Massive Storage Engine 4 (MSE4) is the fourth generation in the series and was made generally available earlier this month. MSE is a stevedore, which is the component in Varnish that manages how and where cached data are stored. MSE can be used for ephemeral caching (in DRAM, called “memory-only”) and persistent caching (typically in SSDs). It is shipped with Varnish Enterprise.
This post aims to share some information about the current status of MSE4 and plans for the first weeks and months of its general availability period.
After extensive planning and two years of development, MSE4 was recently made generally available for all Varnish Enterprise users. The modular architecture in Varnish allows the new code to be active only when MSE4 has been enabled, which eliminates the risk of introducing issues to existing environments.

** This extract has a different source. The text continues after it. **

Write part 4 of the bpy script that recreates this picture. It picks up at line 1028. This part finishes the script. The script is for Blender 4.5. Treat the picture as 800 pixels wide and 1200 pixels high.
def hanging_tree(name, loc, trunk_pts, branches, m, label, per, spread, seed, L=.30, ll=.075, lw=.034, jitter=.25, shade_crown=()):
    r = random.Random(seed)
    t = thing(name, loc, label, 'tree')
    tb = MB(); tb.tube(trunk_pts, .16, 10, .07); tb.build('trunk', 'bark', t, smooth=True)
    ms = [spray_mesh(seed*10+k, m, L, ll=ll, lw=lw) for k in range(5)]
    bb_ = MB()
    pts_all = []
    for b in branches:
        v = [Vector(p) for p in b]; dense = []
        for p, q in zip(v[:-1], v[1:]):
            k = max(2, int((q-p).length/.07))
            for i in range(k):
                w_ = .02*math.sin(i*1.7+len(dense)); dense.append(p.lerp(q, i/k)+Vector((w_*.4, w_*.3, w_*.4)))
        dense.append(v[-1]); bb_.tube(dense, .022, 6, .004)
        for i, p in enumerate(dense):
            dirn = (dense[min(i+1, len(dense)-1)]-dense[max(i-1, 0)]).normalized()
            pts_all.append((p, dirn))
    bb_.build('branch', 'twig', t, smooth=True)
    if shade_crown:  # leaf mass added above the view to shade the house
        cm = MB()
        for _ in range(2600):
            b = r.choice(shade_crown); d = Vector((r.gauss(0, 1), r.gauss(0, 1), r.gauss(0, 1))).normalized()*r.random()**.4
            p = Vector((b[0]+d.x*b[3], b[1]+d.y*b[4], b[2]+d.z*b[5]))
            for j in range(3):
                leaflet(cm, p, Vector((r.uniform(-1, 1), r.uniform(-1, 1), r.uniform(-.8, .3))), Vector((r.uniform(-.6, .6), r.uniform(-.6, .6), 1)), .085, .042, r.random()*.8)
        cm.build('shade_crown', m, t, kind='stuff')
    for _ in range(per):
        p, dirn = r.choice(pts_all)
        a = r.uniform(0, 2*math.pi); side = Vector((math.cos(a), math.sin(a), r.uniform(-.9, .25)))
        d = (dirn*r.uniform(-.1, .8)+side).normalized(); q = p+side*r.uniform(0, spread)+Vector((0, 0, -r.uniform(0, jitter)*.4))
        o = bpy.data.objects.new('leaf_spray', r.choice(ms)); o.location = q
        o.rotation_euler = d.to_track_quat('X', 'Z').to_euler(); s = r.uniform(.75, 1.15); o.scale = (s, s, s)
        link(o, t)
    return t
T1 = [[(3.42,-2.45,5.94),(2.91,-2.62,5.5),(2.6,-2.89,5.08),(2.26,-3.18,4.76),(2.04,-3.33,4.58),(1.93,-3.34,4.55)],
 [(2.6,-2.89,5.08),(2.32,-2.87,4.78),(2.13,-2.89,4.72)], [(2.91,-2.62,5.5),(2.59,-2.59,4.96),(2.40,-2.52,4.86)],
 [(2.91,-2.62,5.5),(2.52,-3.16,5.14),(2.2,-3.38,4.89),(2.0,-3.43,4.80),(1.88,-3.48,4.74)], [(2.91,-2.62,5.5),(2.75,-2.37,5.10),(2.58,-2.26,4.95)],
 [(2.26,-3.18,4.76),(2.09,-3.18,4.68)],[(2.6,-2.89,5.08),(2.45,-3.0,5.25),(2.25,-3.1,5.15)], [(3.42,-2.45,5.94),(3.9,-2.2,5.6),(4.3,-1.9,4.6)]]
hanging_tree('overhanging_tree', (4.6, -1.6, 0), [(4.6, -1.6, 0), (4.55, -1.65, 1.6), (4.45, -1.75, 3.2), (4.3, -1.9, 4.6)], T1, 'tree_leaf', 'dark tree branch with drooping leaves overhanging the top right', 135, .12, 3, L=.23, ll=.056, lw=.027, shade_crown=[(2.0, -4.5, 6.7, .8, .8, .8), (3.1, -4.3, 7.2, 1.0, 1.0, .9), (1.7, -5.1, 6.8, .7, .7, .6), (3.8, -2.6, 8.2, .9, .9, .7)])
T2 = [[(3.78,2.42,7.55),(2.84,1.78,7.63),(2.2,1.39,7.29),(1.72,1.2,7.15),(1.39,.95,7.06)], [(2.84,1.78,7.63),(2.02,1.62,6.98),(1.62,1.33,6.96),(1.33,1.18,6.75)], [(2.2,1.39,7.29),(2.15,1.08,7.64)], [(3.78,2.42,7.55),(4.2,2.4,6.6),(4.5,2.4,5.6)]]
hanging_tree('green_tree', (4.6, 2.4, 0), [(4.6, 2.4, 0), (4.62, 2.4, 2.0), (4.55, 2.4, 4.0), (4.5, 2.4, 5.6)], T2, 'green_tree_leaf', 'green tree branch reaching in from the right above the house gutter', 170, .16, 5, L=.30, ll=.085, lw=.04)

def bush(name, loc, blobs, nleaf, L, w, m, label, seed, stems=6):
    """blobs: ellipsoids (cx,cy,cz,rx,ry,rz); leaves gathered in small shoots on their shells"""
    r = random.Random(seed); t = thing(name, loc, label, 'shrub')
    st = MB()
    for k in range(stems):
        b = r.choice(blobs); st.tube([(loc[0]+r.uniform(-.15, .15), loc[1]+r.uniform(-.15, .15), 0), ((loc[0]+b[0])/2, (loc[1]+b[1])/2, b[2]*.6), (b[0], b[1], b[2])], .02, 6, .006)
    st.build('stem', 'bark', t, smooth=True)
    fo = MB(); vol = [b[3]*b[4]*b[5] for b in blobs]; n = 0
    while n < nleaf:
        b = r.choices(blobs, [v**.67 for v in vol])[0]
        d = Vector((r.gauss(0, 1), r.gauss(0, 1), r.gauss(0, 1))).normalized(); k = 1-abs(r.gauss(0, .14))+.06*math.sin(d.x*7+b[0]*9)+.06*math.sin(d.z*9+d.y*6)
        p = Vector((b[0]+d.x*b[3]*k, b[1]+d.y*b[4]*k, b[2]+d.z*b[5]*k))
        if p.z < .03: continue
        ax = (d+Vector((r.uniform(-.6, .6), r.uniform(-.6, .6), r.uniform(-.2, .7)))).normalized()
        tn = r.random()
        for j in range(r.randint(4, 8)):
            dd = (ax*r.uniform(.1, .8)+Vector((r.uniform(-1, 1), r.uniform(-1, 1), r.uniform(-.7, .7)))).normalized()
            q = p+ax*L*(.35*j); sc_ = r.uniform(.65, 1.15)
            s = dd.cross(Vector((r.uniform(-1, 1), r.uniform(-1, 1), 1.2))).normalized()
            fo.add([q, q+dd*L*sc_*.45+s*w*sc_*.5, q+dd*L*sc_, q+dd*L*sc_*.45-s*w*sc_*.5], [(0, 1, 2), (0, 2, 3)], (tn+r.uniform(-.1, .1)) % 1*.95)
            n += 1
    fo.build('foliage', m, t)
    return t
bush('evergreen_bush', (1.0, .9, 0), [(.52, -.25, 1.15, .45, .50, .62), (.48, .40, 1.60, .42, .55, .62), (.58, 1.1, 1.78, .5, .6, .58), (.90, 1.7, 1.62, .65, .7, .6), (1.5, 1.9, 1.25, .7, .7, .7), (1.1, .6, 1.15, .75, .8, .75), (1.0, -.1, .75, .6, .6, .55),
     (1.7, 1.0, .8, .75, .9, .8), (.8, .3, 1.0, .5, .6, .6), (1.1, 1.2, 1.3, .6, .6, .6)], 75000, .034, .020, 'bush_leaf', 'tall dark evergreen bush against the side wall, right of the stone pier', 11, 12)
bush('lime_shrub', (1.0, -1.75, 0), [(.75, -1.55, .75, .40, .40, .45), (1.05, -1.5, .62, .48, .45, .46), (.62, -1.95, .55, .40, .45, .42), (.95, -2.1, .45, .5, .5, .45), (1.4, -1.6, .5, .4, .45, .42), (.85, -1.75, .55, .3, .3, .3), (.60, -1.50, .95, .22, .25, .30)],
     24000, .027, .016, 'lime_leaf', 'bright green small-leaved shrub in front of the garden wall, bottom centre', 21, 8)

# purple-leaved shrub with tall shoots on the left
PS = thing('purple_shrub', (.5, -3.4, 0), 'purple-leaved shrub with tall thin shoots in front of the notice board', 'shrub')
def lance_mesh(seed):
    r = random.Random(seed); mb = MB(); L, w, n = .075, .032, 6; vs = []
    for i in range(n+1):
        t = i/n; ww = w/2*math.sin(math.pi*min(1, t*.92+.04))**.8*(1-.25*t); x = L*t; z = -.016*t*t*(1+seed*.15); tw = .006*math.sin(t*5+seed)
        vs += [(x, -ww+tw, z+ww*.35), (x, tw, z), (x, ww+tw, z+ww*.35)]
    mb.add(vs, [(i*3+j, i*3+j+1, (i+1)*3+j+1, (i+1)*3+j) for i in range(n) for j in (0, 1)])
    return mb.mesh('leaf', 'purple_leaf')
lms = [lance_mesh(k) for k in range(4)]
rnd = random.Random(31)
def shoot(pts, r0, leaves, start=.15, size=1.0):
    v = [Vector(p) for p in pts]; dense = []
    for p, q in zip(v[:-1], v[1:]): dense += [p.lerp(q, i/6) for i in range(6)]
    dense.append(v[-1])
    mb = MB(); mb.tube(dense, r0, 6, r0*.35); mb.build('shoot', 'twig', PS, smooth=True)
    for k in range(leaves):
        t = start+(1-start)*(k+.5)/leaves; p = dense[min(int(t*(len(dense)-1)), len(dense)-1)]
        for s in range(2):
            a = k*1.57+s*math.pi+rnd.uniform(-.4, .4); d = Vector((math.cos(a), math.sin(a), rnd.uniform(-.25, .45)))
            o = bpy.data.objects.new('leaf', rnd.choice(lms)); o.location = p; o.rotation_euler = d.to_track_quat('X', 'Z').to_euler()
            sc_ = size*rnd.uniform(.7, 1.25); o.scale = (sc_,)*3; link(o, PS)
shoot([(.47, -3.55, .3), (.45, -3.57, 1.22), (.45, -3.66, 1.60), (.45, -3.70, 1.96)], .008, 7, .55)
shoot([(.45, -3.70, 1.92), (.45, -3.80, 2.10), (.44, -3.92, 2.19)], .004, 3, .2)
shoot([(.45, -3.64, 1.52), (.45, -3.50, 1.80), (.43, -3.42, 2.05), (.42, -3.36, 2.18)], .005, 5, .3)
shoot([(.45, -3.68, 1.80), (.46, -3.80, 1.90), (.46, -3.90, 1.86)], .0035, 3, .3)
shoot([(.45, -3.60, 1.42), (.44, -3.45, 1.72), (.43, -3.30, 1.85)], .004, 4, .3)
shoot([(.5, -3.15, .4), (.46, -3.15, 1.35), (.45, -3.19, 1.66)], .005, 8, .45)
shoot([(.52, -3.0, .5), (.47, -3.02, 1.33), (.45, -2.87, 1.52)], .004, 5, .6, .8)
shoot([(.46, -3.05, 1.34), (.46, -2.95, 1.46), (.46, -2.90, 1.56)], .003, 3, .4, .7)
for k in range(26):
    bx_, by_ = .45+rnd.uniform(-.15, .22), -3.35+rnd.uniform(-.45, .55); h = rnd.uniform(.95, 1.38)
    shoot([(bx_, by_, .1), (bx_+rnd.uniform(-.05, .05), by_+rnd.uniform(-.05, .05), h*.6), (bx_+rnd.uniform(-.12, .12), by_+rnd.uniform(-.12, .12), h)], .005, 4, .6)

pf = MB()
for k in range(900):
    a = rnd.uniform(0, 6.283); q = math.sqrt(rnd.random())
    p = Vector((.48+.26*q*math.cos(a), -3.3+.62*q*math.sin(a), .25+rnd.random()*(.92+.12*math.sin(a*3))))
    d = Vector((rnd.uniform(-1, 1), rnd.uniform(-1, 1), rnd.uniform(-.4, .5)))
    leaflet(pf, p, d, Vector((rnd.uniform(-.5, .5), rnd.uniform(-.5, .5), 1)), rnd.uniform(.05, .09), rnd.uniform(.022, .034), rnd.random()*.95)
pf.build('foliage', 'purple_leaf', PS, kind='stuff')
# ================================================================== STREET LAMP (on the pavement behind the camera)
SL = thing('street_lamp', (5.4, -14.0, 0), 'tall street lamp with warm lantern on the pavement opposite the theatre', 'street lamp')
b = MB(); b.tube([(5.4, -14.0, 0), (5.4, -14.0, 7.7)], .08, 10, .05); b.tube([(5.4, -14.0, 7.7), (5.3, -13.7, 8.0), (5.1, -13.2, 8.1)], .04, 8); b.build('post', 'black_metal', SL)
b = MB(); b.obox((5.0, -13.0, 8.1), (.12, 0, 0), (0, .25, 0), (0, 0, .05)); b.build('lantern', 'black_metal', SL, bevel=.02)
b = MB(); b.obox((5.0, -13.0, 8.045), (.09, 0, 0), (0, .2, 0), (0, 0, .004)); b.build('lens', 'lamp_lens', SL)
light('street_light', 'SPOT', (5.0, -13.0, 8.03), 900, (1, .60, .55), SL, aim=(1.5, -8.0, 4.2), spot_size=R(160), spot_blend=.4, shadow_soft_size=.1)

We have done synthetic testing in the lab, but we still expect some issues to appear once early adopters deploy it to their production environments. We will work on analyzing and fixing these issues as they are discovered and reported.
During this initial phase, we expect to have a higher rate of fixes and improvements than normal. We will try to keep the number of releases to a minimum, by accumulating fixes between the releases. The early adopters than require access to the latest but not yet released fixes can get access to a separate repository that contains the release candidate of the next version of Varnish Enterprise. Please reach out to support@varnish-software.com to get access to this repository.
The initial phase will last until MSE4 has been properly exposed to various workloads over time, with good results. Once this has been completed, we will announce it here and flag it as a milestone. We expect this to take a few months.